Monday, 23 September 2013
access_time 2 min read

A joint publication of UNESCO and the Paris-based NGO Oriental Cultural Heritage Sites Protection Alliance, Lumbini, Birthplace of Buddha is a novel approach at encapsulating this site’s timeless essence.  Eight photographers – three Nepali and five from around the world – used their unique vision to capture the Sacred Garden experience and, in the tradition of pilgrims past, share its message of harmony to all peoples, regardless of religion.  The result is a collection of over two hundred photographs depicting seven distinct themes that have been translated into four different languages: Nepali, Chinese, English and French.  The seven themes are heritage, knowledge, beliefs, people, nature, spaces and dangers. Each theme is introduced by a short text written by national and international personalities affiliated with Lumbini. Lumbini, Birthplace of Buddha  will have its national launch in Kathmandu on 31 October, 2013, followed by a planned international unveiling at the U.N. Headquarters in New York in the spring of 2014.

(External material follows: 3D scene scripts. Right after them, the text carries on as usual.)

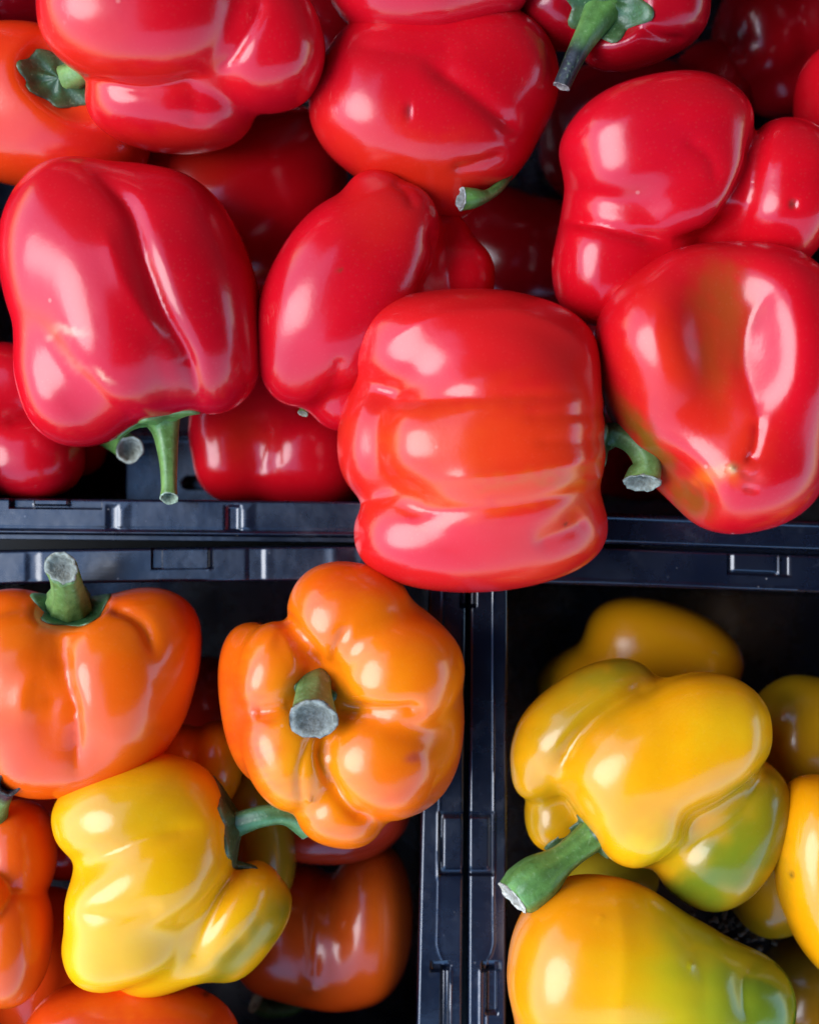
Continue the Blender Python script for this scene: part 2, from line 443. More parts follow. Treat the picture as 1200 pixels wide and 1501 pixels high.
def surface_net(fn, lo, hi, cell):
    n = np.maximum(8, np.ceil((hi - lo) / cell).astype(int))
    ax = [np.linspace(lo[i], hi[i], n[i] + 1).astype(np.float32) for i in range(3)]
    X, Y, Z = np.meshgrid(*ax, indexing='ij', sparse=True)
    f = fn(X, Y, Z)
    ins = f < 0
    corners = [(a, b, c) for a in (0, 1) for b in (0, 1) for c in (0, 1)]
    sl = lambda a, b, c: (slice(a, a + n[0]), slice(b, b + n[1]), slice(c, c + n[2]))
    cnt = sum(ins[sl(*c)].astype(np.int8) for c in corners)
    act = (cnt > 0) & (cnt < 8)
    idx = np.argwhere(act); ids = np.full(act.shape, -1, np.int64); ids[act] = np.arange(len(idx))
    acc = np.zeros((len(idx), 3)); num = np.zeros(len(idx))
    vals = {c: f[idx[:, 0] + c[0], idx[:, 1] + c[1], idx[:, 2] + c[2]] for c in corners}
    for c in corners:
        for ax_ in range(3):
            if c[ax_] == 0:
                c2 = list(c); c2[ax_] = 1; c2 = tuple(c2)
                a, b = vals[c], vals[c2]; cr = (a < 0) != (b < 0)
                t_ = np.where(cr, a / np.where(cr, a - b, 1), 0)
                p = np.tile(np.array(c, float), (len(idx), 1)); p[:, ax_] += t_
                acc += p * cr[:, None]; num += cr
    P = idx + acc / num[:, None]
    P = lo + P * ((hi - lo) / n)
    F = []
    for ax_ in range(3):
        o1, o2 = (ax_ + 1) % 3, (ax_ + 2) % 3
        a = np.moveaxis(ins, (ax_, o1, o2), (0, 1, 2)); I = np.moveaxis(ids, (ax_, o1, o2), (0, 1, 2))
        e0 = a[:-1, 1:-1, 1:-1]; e1 = a[1:, 1:-1, 1:-1]
        q = [I[:, :-1, :-1], I[:, 1:, :-1], I[:, 1:, 1:], I[:, :-1, 1:]]
        for m, order in (((e0 & ~e1), (0, 1, 2, 3)), ((~e0 & e1), (3, 2, 1, 0))):
            F.append(np.stack([q[o][m] for o in order], -1))
    return P, np.concatenate(F)

def seg_dist(px, py, pts):
    """distance to a polyline and the parameter along it"""
    best = np.full(px.shape, 1e9); par = np.zeros(px.shape); n = len(pts) - 1
    for i in range(n):
        ax_, ay = pts[i]; bx, by = pts[i + 1]; dx, dy = bx - ax_, by - ay
        t_ = np.clip(((px - ax_) * dx + (py - ay) * dy) / (dx * dx + dy * dy + 1e-9), 0, 1)
        d = np.hypot(px - ax_ - t_ * dx, py - ay - t_ * dy)
        m = d < best; best = np.where(m, d, best); par = np.where(m, (i + t_) / n, par)
    return best, par

def catmull(pts, n):
    p = np.array(pts, float); p = np.vstack([2 * p[0] - p[1], p, 2 * p[-1] - p[-2]])
    out = []
    for i in range(1, len(p) - 2):
        for t_ in np.linspace(0, 1, n, endpoint=False):
            a, b, c, d = p[i - 1:i + 3]
            out.append(.5 * (2 * b + (c - a) * t_ + (2 * a - 5 * b + 4 * c - d) * t_ ** 2 + (3 * b - a - 3 * c + d) * t_ ** 3))
    out.append(p[-2]); return np.array(out)

SG = (.12, .25, .05); SGD = (.04, .10, .028); SGL = (.20, .32, .08); CUTC = (.46, .44, .30)

def make_stem(pts, parent, org, rng, col=(SG, SG), cut=CUTC, ribs=5, amp=.03, hollow=.25, tipdark=None, tilt=None):
    """tapered ribbed stalk along screen points (x, y, z, r); its dry cut end is a part of it"""
    q = catmull([list(W(x, y, z)) + [r * (D - z) / D] for x, y, z, r in pts], 7)
    P, rad = q[:, :3], q[:, 3]; n = len(P); ns = 24
    tg = np.gradient(P, axis=0); tg /= np.linalg.norm(tg, axis=1)[:, None]
    if tilt is not None:                                  # turn the last cut towards a given normal
        tv = np.array(tilt, float); tv /= np.linalg.norm(tv)
        for k_ in range(1, 4):
            w_ = (4 - k_) / 3; tg[-k_] = tg[-k_] * (1 - w_) + tv * w_; tg[-k_] /= np.linalg.norm(tg[-k_])
    up = np.array([.3, .2, .93]); up -= tg[0] * up.dot(tg[0]); up /= np.linalg.norm(up)
    rings = []; th = np.linspace(0, 2 * np.pi, ns, endpoint=False); ph = rng.uniform(0, 6)
    for i in range(n):
        up = up - tg[i] * up.dot(tg[i]); up /= np.linalg.norm(up); sd_ = np.cross(tg[i], up)
        tw = th + .5 * i / n
        rr = rad[i] * (1 + amp * np.cos(ribs * tw + ph) + .05 * np.cos(2 * tw + ph * 2) + .03 * np.cos(3 * tw + ph * 3 + i * .2) + .02 * np.cos(8 * tw + ph))
        rings.append(P[i] + rr[:, None] * (np.cos(tw)[:, None] * up + np.sin(tw)[:, None] * sd_))
    V = np.concatenate(rings)
    F = [(i * ns + j, i * ns + (j + 1) % ns, (i + 1) * ns + (j + 1) % ns, (i + 1) * ns + j) for i in range(n - 1) for j in range(ns)]
    F.append(tuple(range(ns))[::-1])
    tt = np.repeat(np.linspace(0, 1, n), ns)[:, None]
    C = np.array(col[0]) * (1 - tt) + np.array(col[-1]) * tt
    jj = np.tile(np.cos(ribs * th + ph), n)[:, None]
    C = C * (1 + .16 * jj)
    if tipdark is not None:
        k_ = np.clip((tt - tipdark[0]) / .18, 0, 1) * np.clip(.5 + 1.2 * np.tile(np.cos(th - tipdark[1]), n)[:, None], 0, 1)
        C = C * (1 - k_) + np.array([.022, .024, .03]) * k_
    st = obj('stem', V, F, M_STEM, parent, org, colors=np.clip(C, 0, 1))
    # cut end: ragged lip, pale ring, sunken pith
    e = rings[-1]; c = P[-1]; tn = tg[-1]; r0 = rad[-1]
    lev = [(1.0, .0), (1.03, .02), (.98, .06), (.86, .05), (.72, -.04 - hollow * .3), (.4, -.10 - hollow), (.0, -.12 - hollow)]
    CV, CC = [], []
    for li, (s_, h_) in enumerate(lev):
        jit = rng.normal(0, .05, ns)[:, None] * (1 if 0 < li < 5 else .3)
        CV.append(c + (e - c) * s_ + tn * r0 * (h_ + jit))
        base = np.array(cut) * ((.55, .8, 1.2, 1.15, .75, .6, .5)[li])
        CC.append(np.tile(base, (ns, 1)) * (1 + rng.normal(0, .1, ns)[:, None]))
    CV = np.concatenate(CV); CC = np.concatenate(CC)
    F = [(i * ns + j, i * ns + (j + 1) % ns, (i + 1) * ns + (j + 1) % ns, (i + 1) * ns + j) for i in range(len(lev) - 1) for j in range(ns)]
    obj('cut_end', CV, F, M_CUT, st, org, colors=np.clip(CC, 0.01, 1))
    return st

def make_calyx(c, nrm, rad, fn, parent, org, rng, lobes=5, col=SG, depth=.3, thick=5.0, squash=(1, 1)):
    """the green cap at the stalk: a lobed disc laid on the skin"""
    c = W(*c); nv = np.array(nrm, float); nv /= np.linalg.norm(nv)
    a = np.cross(nv, [0.1, 1, .2]); a /= np.linalg.norm(a); b = np.cross(nv, a)
    nr, ns = 9, 60; th = np.linspace(0, 2 * np.pi, ns, endpoint=False); ph = rng.uniform(0, 6)
    edge = rad * (1 + depth * np.cos(lobes * th + ph) * .5 + .10 * np.cos(2 * th + ph) + rng.normal(0, .012, ns))
    T = np.linspace(0, 1, nr)
    off = (T[:, None] * edge[None])
    G = c + off[..., None] * (np.cos(th)[None, :, None] * a * squash[0] + np.sin(th)[None, :, None] * b * squash[1])
    G = G.reshape(-1, 3) + nv * 70
    h = np.zeros(len(G))
    for _ in range(40):
        d_ = fn(G[:, 0] - nv[0] * h, G[:, 1] - nv[1] * h, G[:, 2] - nv[2] * h)
        h = np.minimum(h + np.clip(d_, -6, 14) * .8, 70 + rad * .8)
    tt = np.repeat(T, ns)
    lift = thick * (1 - .75 * tt ** 3) + 10 * np.exp(-(tt / .35) ** 2) + 1.5 * np.tile(np.cos(lobes * th + ph), nr) * tt
    top = G - nv * (h - lift)[:, None]; bot = G[-ns:] - nv * (h[-ns:] + 3)[:, None]
    V = np.concatenate([top, bot])
    F = [(i * ns + j, i * ns + (j + 1) % ns, (i + 1) * ns + (j + 1) % ns, (i + 1) * ns + j) for i in range(nr) for j in range(ns)]
    C = np.array(col)[None] * (1 + .25 * np.cos(np.tile(th, nr + 1) * lobes + ph)[:, None] * np.append(tt, np.ones(ns))[:, None])
    rim_ = np.append(tt, np.ones(ns))[:, None] ** 6
    C = C * (1 - .35 * rim_) + np.array([.2, .2, .1]) * .35 * rim_
    o = obj('calyx', V, F, M_STEM, parent, org, colors=np.clip(C, 0, 1)); fix_normals(o)
    return o

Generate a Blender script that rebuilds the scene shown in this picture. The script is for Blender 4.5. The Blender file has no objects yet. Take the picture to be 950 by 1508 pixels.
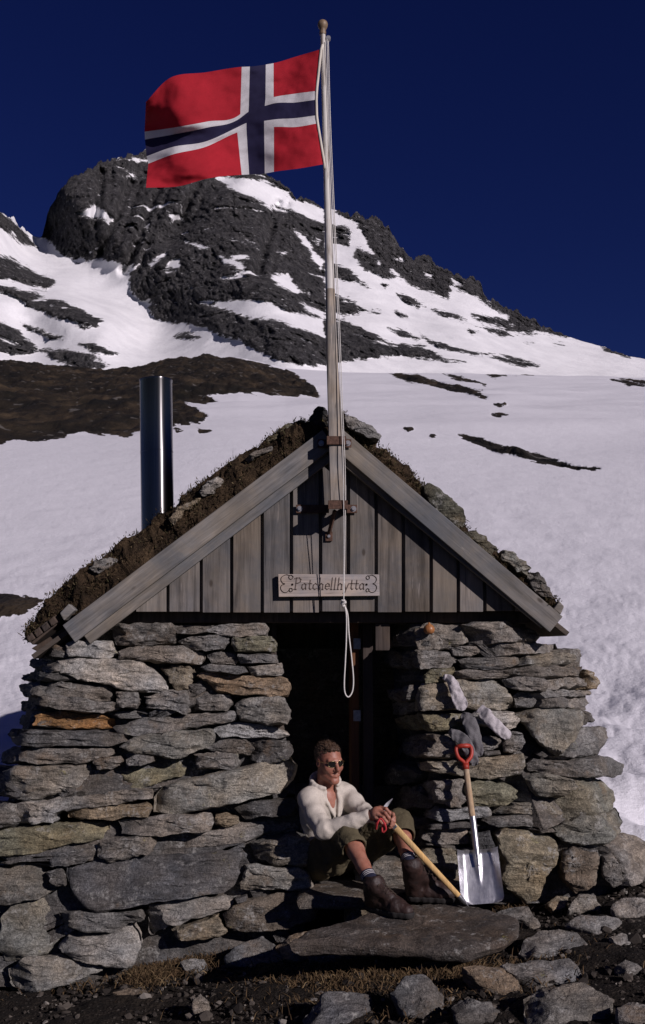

Lumbini, set in the fertile plains of Nepal’s Terai region, is universally regarded as the place where Buddha was born.  As one of the most sacred sites significant to Buddha’s life and path to enlightenment, the Sacred Garden of Lumbini has been a center of pilgrimage for devout followers from as early as the 3rd century B.C.  Emperors and historians from distant lands have paid their respects to this hallowed site and commemorated their visits with literature that has ensured the passing of Gautama Buddha’s story down through the generations. Lumbini was inscribed on the World Heritage List in 1997 as the birthplace of the Lord Buddha, testified by the inscription on the Emperor Ashoka Pillar, and the archaeological remains of the Buddhist viharas and stupas from the third century BCE to the fifteenth century CE, provide important evidence about the nature of Buddhist pilgrimage centres from a very early period. Ramagrama, the relic stupa of Lord Buddha, and Tilaurakot, the archaeological remains of ancient Shakya Kingdom where the Lord Buddha lived as prince until age 29, are two other sites in the vicinity of Lumbini that are closely related to Lord Buddha’s life. These two sites were included by Nepal in the World Heritage Tentative List in 1996.